Rather than a specific research project, this is more of an ongoing effort to optimize issues such as (i) what to ask, (ii) how it is asked, (iii) when to ask it, (iv) how to manage results from many students, and (v) what to do about with the information. There is plenty of exprience to gain from the literature, from colleagues, and from doing many surveys. Surveying is done for various reasons and at various times in most classes the EOS-SEI project is working on. Links below point to recommendations and other forms of what's been learned.

People (contacts)

Francis Jones is compiling the collective wisdom gathered by all STLFs (see the project contacts) and products listed below.

Progress

As of summer 2009, approximately instructors in 17 EOSC or ATSC courses have used a total of approximately 30 surveys to learn about student opinions of the pedagogy or experiences in these courses.
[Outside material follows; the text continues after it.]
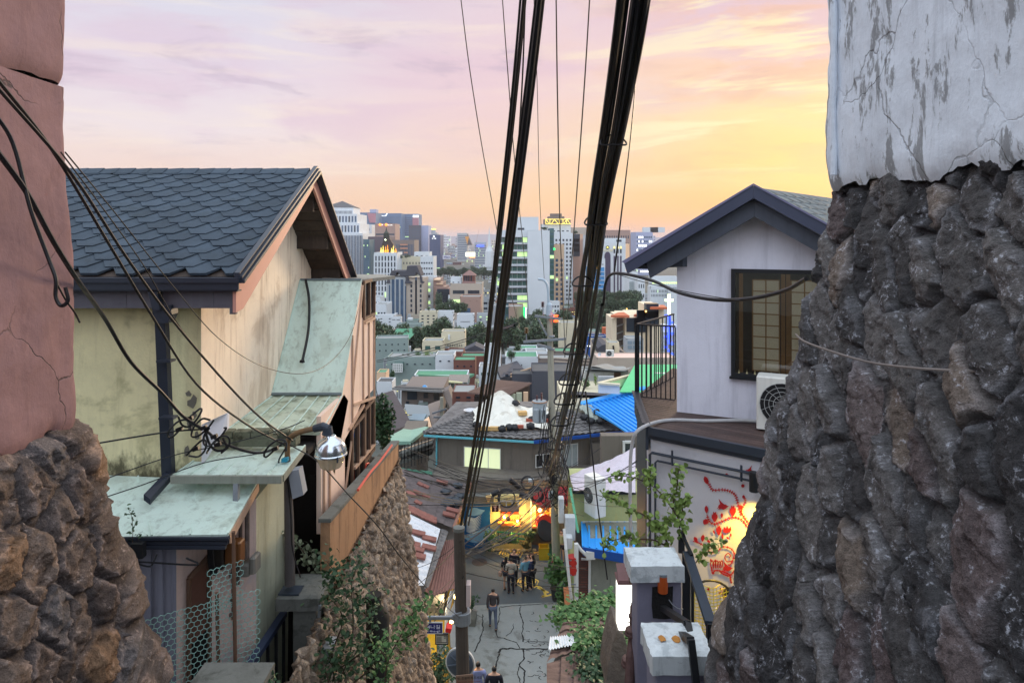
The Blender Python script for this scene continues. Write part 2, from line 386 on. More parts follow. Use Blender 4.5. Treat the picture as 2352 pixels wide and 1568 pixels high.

Most surveys were delivered on line but some are simple paper or ScanTron surveys. Please ask F. Jones (contacts) for details or examples if interested.

Products (papers, presentations, etc)

Outcomes from most surveys are used immediatly by instructors and are not made public. However, some results have been gathered as follows:

  1. EOS-SEI Times, vol 2, No. 1. (Jan. 2009) - Making the most of Midterm Course Feedback Surveys.
  2. Poster presented at The International Conference on Improving University Teaching (IUT), Vancouver BC, July 14-17, 2009. (Poster PDF, ~650Kbyts).
  3. Examples: (A) midterm survey for eosc222, spring 2011: survey, analized results.

Intentions

  1. Ideally we would like to make it easy for instructors to deliver survey questions and produce results in "standard" formats that are imediatly useful. Perhaps a suite of recommended questions could be provided.
  2. We might also produce a short "recommendations" paper.

Anticipated benefits to undergraduate learning

All students benefit when instructors actively seek to make their courses as effective as possible. Feedback from students is one part of helping make this happen.